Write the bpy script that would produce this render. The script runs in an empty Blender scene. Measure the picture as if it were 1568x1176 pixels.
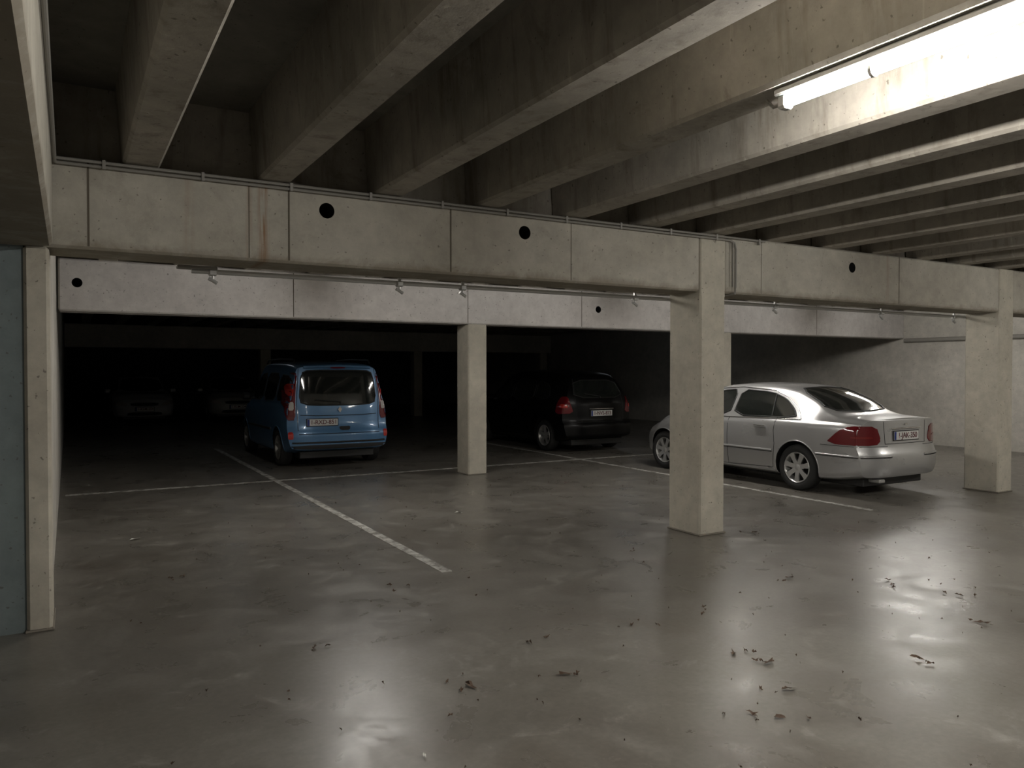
import bpy, bmesh, math, random
from mathutils import Vector, Matrix
from mathutils.bvhtree import BVHTree
random.seed(7)
scene = bpy.context.scene
COL = scene.collection

# ------------------------------------------------------------ materials
def new_mat(name):
    m = bpy.data.materials.new(name); m.use_nodes = True
    nt = m.node_tree
    return m, nt, nt.nodes['Principled BSDF']

def setp(b, **k):
    names = {'color':'Base Color','rough':'Roughness','metal':'Metallic','coat':'Coat Weight','coatr':'Coat Roughness',
             'spec':'Specular IOR Level','ior':'IOR','em':'Emission Color','ems':'Emission Strength'}
    for a, v in k.items():
        b.inputs[names[a]].default_value = (*v, 1) if isinstance(v, tuple) else v

def plain(name, color, rough=.5, **k):
    """simple procedural paint/plastic with faint noise variation"""
    m, nt, b = new_mat(name)
    setp(b, color=color, rough=rough, **k)
    n = nt.nodes.new('ShaderNodeTexNoise'); n.inputs['Scale'].default_value = 6
    r = nt.nodes.new('ShaderNodeMapRange')
    r.inputs['To Min'].default_value = max(.02, rough-.04); r.inputs['To Max'].default_value = min(1, rough+.06)
    nt.links.new(n.outputs['Fac'], r.inputs['Value']); nt.links.new(r.outputs[0], b.inputs['Roughness'])
    return m

def noise(nt, pos, scale, detail=4, rough=.55, dist=0):
    n = nt.nodes.new('ShaderNodeTexNoise')
    n.inputs['Scale'].default_value = scale; n.inputs['Detail'].default_value = detail
    n.inputs['Roughness'].default_value = rough; n.inputs['Distortion'].default_value = dist
    nt.links.new(pos, n.inputs['Vector']); return n.outputs['Fac']

def ramp(nt, fac, p0, p1, c0=(0,0,0,1), c1=(1,1,1,1)):
    r = nt.nodes.new('ShaderNodeValToRGB'); e = r.color_ramp.elements
    e[0].position = p0; e[1].position = p1; e[0].color = c0; e[1].color = c1
    nt.links.new(fac, r.inputs[0]); return r.outputs[0]

def mix(nt, fac, a, b, mode='MIX'):
    m = nt.nodes.new('ShaderNodeMix'); m.data_type = 'RGBA'; m.blend_type = mode
    for sock, v in ((m.inputs[0], fac), (m.inputs[6], a), (m.inputs[7], b)):
        if hasattr(v, 'is_output'): nt.links.new(v, sock)
        elif isinstance(v, tuple): sock.default_value = (*v[:3], 1)
        else: sock.default_value = v
    return m.outputs[2]

def math_(nt, op, a, b=None, clamp=False):
    m = nt.nodes.new('ShaderNodeMath'); m.operation = op; m.use_clamp = clamp
    for i, v in enumerate((a, b)):
        if v is None: continue
        if hasattr(v, 'is_output'): nt.links.new(v, m.inputs[i])
        else: m.inputs[i].default_value = v
    return m.outputs[0]

def concrete(name, c_light, c_dark, rough=.85, rust=None, bump=.25, stain=(.10,.08,.058), stainamt=.5, bands=False, streak=None):
    m, nt, b = new_mat(name)
    g = nt.nodes.new('ShaderNodeNewGeometry'); pos = g.outputs['Position']
    n1 = noise(nt, pos, .9, 5, .6, .3)
    col = mix(nt, ramp(nt, n1, .35, .68), c_dark, c_light)
    n2 = noise(nt, pos, 7, 6, .7)
    col = mix(nt, .35, col, ramp(nt, n2, .3, .7, (.35,.35,.35,1), (.75,.74,.72,1)), 'OVERLAY')
    # dirt blotches
    n3 = noise(nt, pos, 2.3, 8, .75, .6)
    f = math_(nt, 'MULTIPLY', ramp(nt, n3, .58, .72), stainamt)
    col = mix(nt, f, col, stain)
    if streak:  # run-off streaks down vertical faces / laitance patches
        mp = nt.nodes.new('ShaderNodeMapping'); mp.inputs['Scale'].default_value = (3.2, 3.2, .45)
        nt.links.new(pos, mp.inputs['Vector'])
        sv = noise(nt, mp.outputs[0], 2.2, 6, .65, .3)
        col = mix(nt, math_(nt, 'MULTIPLY', ramp(nt, sv, .52, .70), streak), col, stain)
        sl = noise(nt, mp.outputs[0], 3.7, 7, .7, .8)
        col = mix(nt, math_(nt, 'MULTIPLY', ramp(nt, sl, .60, .70), .5), col, tuple(min(1, c*1.35) for c in c_light))
    # air-holes
    n4 = noise(nt, pos, 38, 2, .4)
    f = math_(nt, 'MULTIPLY', ramp(nt, n4, .70, .74), .6)
    col = mix(nt, f, col, (.07,.06,.05))
    if rust:
        sep = nt.nodes.new('ShaderNodeSeparateXYZ'); nt.links.new(pos, sep.inputs[0])
        st = nt.nodes.new('ShaderNodeMapping'); st.inputs['Scale'].default_value = (22, 1, 1.2)
        nt.links.new(pos, st.inputs['Vector'])
        sn = noise(nt, st.outputs[0], 1.6, 4, .6)
        for (x0, w, amt) in rust:
            d = math_(nt, 'ABSOLUTE', math_(nt, 'SUBTRACT', sep.outputs['X'], x0))
            k = math_(nt, 'SUBTRACT', 1.0, math_(nt, 'DIVIDE', d, w), True)
            k = math_(nt, 'MULTIPLY', k, ramp(nt, sn, .36, .58))
            k = math_(nt, 'MULTIPLY', k, amt)
            col = mix(nt, k, col, (.22,.10,.035))
    if bands:   # dirt rising from the lower arris of the member (irregular edge)
        sep = nt.nodes.new('ShaderNodeSeparateXYZ'); nt.links.new(pos, sep.inputs[0])
        d = math_(nt, 'SUBTRACT', sep.outputs['Z'], bands)
        k = math_(nt, 'ADD', d, math_(nt, 'MULTIPLY', math_(nt, 'SUBTRACT', n3, .5), .30))
        k = math_(nt, 'SUBTRACT', 1.0, math_(nt, 'DIVIDE', k, .07), True)
        col = mix(nt, math_(nt, 'MULTIPLY', k, .6), col, (.17,.14,.10))
    nt.links.new(col, b.inputs['Base Color'])
    b.inputs['Roughness'].default_value = rough
    b.inputs['Specular IOR Level'].default_value = .3
    bp = nt.nodes.new('ShaderNodeBump'); bp.inputs['Strength'].default_value = bump; bp.inputs['Distance'].default_value = .01
    nt.links.new(n2, bp.inputs['Height']); nt.links.new(bp.outputs[0], b.inputs['Normal'])
    return m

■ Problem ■
Take the material above from its first line through the line holding "return m, nt, nt.nodes['Principled BSDF']" and set it down exactly, without the pictures.

■ Reply ■
Write the bpy script that would produce this render. The script runs in an empty Blender scene. Measure the picture as if it were 1568x1176 pixels.
import bpy, bmesh, math, random
from mathutils import Vector, Matrix
from mathutils.bvhtree import BVHTree
random.seed(7)
scene = bpy.context.scene
COL = scene.collection

# ------------------------------------------------------------ materials
def new_mat(name):
    m = bpy.data.materials.new(name); m.use_nodes = True
    nt = m.node_tree
    return m, nt, nt.nodes['Principled BSDF']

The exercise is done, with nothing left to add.